**** EXERCISE INPUT

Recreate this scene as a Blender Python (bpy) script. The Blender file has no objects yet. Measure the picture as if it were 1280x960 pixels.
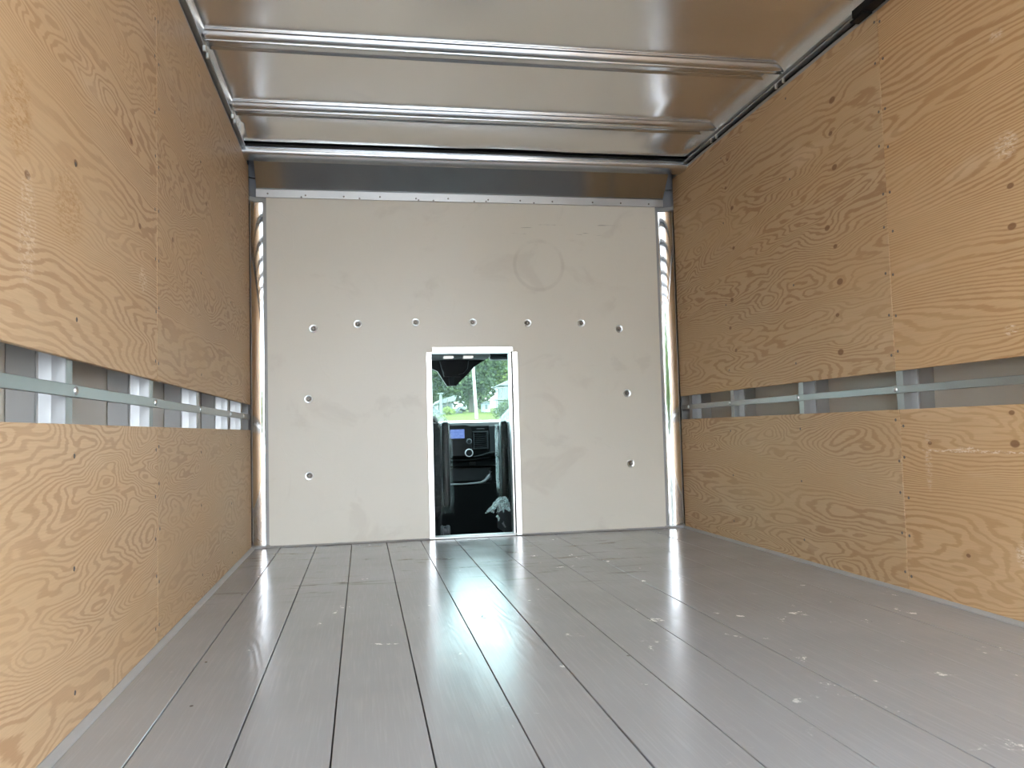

********
**** EXERCISE INPUT

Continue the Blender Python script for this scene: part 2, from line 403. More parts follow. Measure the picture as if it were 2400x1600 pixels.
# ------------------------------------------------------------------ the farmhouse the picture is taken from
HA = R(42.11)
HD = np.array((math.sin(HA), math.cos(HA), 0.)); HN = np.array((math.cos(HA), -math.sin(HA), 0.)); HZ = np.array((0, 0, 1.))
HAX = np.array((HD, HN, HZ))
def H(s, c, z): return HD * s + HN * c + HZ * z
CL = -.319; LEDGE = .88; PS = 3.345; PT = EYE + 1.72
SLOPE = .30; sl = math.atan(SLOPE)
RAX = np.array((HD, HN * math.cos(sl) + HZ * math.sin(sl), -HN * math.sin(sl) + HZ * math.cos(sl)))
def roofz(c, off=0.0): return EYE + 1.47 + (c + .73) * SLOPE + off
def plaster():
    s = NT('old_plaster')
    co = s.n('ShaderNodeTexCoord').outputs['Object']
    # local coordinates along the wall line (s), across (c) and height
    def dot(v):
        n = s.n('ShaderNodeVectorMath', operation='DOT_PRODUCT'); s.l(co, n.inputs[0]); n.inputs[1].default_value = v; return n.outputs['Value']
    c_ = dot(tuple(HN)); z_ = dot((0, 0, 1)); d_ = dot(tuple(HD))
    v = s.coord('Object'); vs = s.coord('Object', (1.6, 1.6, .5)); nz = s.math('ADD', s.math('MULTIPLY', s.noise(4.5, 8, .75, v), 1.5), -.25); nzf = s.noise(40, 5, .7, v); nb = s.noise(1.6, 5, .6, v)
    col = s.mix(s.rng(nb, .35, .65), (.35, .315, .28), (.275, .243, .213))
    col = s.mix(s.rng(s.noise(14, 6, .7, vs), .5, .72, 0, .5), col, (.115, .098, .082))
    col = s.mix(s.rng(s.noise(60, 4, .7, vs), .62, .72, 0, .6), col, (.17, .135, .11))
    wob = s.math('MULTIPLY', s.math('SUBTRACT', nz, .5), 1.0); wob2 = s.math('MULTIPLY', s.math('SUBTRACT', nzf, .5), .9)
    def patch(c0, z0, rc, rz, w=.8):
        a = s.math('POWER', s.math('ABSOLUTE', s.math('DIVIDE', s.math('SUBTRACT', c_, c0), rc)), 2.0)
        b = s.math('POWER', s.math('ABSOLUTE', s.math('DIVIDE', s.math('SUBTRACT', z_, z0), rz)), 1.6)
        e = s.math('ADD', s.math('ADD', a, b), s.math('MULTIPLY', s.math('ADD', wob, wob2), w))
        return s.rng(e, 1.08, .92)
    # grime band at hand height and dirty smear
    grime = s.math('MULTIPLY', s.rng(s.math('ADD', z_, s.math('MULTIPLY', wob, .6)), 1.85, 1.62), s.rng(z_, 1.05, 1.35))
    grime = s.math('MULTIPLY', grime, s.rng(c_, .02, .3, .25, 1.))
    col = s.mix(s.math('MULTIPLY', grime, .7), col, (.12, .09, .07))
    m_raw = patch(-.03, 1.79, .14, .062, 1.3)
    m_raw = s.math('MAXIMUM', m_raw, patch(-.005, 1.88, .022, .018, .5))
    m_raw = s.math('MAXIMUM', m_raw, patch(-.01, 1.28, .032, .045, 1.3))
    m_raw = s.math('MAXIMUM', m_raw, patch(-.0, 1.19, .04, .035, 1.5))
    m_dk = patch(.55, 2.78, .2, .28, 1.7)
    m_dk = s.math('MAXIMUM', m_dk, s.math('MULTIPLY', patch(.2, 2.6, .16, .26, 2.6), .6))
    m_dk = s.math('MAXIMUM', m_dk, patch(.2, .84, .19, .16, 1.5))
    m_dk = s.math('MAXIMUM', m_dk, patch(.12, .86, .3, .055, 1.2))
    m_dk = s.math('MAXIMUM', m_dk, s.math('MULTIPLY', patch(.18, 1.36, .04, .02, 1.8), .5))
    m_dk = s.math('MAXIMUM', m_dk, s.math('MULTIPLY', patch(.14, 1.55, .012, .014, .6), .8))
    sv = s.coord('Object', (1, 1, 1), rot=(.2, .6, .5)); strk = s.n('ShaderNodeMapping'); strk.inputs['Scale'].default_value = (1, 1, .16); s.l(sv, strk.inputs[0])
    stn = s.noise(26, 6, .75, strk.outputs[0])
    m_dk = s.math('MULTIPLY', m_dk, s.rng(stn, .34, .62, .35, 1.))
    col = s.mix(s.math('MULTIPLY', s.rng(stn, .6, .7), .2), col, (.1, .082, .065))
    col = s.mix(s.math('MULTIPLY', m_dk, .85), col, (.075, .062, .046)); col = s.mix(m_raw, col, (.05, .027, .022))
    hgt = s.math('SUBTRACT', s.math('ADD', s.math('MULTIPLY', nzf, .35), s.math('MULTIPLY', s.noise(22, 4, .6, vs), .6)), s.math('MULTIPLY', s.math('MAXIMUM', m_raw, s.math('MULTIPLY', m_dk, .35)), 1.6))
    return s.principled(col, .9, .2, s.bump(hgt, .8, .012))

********

▶ _WORK REQUIRED_: What is the number of lines above that contain the string "scene"? Answer with the number alone.

▶ _TASK RESULT_: 2